田尾:最後に女性のキャリア形成で何かアドバイスをいただけませんか?

小笠原:世界的に女性を排除できなくなっていて、男性だけでは社会の物事は進みません。だから女性のフィールドを皆さんでどんどん広げていってください。今はいろんな情報を容易に得られる時代であることを生かして、狭く考えないで広い視野を持ってください。毎日新聞の女性社員たちにも、「自分でよく考えて選べば結婚しても子供を産んでも働き続けられる時代になったのだから、自分の人生は自分で決めるべきだ」と話しています。女性がもっと欲張りに生きていい時代です。

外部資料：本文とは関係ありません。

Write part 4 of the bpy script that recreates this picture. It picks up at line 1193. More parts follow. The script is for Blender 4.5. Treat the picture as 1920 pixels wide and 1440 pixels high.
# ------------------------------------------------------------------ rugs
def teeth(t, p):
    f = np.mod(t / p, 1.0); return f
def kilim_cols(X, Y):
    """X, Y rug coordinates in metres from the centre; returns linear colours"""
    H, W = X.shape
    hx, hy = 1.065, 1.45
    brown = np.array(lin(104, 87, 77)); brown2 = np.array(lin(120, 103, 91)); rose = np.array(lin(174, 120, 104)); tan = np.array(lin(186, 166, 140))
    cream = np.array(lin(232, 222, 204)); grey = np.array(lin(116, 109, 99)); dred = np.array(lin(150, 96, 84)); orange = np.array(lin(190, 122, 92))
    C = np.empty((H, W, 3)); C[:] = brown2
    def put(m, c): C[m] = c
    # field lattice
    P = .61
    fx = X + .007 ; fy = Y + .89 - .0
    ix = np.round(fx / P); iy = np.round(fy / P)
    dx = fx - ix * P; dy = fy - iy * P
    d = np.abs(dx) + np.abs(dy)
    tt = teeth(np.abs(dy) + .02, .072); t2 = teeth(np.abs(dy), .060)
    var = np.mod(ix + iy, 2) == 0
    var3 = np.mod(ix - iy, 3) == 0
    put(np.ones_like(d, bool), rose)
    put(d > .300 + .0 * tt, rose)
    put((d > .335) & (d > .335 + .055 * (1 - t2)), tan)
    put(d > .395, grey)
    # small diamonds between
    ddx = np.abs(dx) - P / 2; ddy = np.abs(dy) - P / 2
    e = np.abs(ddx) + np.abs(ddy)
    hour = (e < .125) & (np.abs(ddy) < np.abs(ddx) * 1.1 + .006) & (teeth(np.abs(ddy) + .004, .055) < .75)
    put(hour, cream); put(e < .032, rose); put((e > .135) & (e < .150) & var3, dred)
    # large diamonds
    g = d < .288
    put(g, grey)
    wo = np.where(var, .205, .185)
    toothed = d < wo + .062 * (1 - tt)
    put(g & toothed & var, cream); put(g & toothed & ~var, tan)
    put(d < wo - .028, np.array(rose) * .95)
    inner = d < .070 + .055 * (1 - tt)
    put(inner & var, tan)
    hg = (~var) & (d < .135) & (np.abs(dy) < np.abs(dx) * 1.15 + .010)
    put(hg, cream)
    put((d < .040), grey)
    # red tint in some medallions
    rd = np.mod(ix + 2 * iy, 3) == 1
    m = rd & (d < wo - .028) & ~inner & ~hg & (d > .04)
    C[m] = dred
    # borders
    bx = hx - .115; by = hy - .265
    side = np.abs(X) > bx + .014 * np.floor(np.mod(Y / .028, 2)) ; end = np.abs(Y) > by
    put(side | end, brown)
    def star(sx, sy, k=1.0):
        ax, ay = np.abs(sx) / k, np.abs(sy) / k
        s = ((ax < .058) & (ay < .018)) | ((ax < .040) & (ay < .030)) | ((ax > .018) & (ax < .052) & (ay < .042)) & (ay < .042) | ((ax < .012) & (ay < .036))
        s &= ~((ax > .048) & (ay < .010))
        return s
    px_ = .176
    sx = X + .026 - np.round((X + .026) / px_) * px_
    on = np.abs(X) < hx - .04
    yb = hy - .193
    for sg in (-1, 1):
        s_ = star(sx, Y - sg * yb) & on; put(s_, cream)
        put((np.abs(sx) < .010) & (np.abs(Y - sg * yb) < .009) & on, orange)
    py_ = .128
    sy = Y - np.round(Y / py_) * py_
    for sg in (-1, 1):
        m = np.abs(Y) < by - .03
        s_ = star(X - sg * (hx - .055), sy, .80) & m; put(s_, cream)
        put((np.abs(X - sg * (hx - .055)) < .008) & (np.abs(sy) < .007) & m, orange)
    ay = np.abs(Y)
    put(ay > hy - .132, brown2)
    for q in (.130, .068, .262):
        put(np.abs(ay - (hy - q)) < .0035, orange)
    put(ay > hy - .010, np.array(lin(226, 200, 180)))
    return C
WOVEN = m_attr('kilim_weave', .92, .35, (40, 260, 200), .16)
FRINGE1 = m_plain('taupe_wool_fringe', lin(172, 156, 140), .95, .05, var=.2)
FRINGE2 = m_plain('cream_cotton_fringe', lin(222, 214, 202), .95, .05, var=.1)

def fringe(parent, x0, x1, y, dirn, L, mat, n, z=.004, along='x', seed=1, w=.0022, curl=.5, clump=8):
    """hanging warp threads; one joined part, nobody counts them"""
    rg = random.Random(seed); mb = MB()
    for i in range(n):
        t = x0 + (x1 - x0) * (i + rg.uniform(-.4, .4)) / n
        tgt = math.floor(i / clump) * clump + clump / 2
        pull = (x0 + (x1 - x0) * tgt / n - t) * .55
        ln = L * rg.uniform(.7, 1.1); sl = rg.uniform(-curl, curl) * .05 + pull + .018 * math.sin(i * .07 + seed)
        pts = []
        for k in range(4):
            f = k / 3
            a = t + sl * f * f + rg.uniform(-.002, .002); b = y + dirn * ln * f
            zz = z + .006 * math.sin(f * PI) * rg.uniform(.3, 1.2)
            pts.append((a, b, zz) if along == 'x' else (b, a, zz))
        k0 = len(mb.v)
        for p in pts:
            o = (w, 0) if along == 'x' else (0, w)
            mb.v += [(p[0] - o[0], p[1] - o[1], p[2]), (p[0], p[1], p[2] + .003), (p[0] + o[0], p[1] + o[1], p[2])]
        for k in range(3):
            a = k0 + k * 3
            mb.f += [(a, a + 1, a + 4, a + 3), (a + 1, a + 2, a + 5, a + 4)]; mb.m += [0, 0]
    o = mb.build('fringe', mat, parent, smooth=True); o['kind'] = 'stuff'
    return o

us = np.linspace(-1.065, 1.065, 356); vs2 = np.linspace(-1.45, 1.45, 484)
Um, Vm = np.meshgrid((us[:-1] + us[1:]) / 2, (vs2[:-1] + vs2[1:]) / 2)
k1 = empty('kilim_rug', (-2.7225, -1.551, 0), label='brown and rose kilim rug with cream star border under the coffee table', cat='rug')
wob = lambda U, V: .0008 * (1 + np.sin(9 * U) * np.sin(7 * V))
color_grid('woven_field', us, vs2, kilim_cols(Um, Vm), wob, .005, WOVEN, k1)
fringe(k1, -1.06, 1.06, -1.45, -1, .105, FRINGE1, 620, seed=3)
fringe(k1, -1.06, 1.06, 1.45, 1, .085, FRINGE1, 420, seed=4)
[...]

*注【ジェンダー・ギャップ指数】世界経済フォーラムが2006年より「世界男女格差レポート」で公表する世界の各国の男女間の不均衡を示す指標。経済・教育・政治・健康の4分野の14の変数を総合してつけられるスコアをランキングの形で示す。



田尾 愛梨さん
大阪工大 知的財産学科3年

野球経験者なので甲子園では思わずマウンドに上がりたくなりました。女子の甲子園大会があればきっと目指していたと思います。小笠原さんの「人間の心は簡単には折れない」という言葉が印象的で励まされました。

上田 佳奈さん
摂南大 経済学科3年

小笠原さんはさっぱりした印象の方で、お話がとても分かりやすかったです。私は高校時代には陸上選手(幅跳びと短距離)でしたが、同級生の野球部員たちが目指していた聖地の凄さを実感できたことも良かったです。

田地 瑞季さん
摂南大 経済学科3年

野球場に入ること自体が初めてで新鮮な体験でした。すごく広くて案内されて歩いているだけで疲れました。私は優柔不断なところがあって、就職の志望もまだ迷っていますが、小笠原さんに言われたように自分で自分の人生を選べるようになりたいです。

Profile
小笠原 敦子(おがさわら・あつこ) 1983年京都大学文学部史 学科卒。同年毎日新聞社入社。神戸支局を経て経済部で長く経済記者を務めた後、大阪本社で岡山支局長、経済部長、京都支局長、編集局次長、総合事業局長、営業総本部大阪事業本部長などを歴任し2018年から副代表。2017年から日本高校野球連盟理事。兵庫県出身。
撮影場所 infomation
阪神甲子園球場(兵庫県西宮市甲子園町1-82)
通称「甲子園」。1924年に全国中等学校優勝野球大会の開催を主目的に建設。日本初の大規模野球場で、収容人数は国内最多の4万7508人。プロ野球セントラル・リー グの阪神タイガースの本拠地で、選抜高等学校野球大会及び全国高等学校野球選手権大会という2大高校野球全国大会の開催球場。「野球の聖地」と称されている。高校生の各種全国大会でも「~甲子園」の名称が使われることが多い。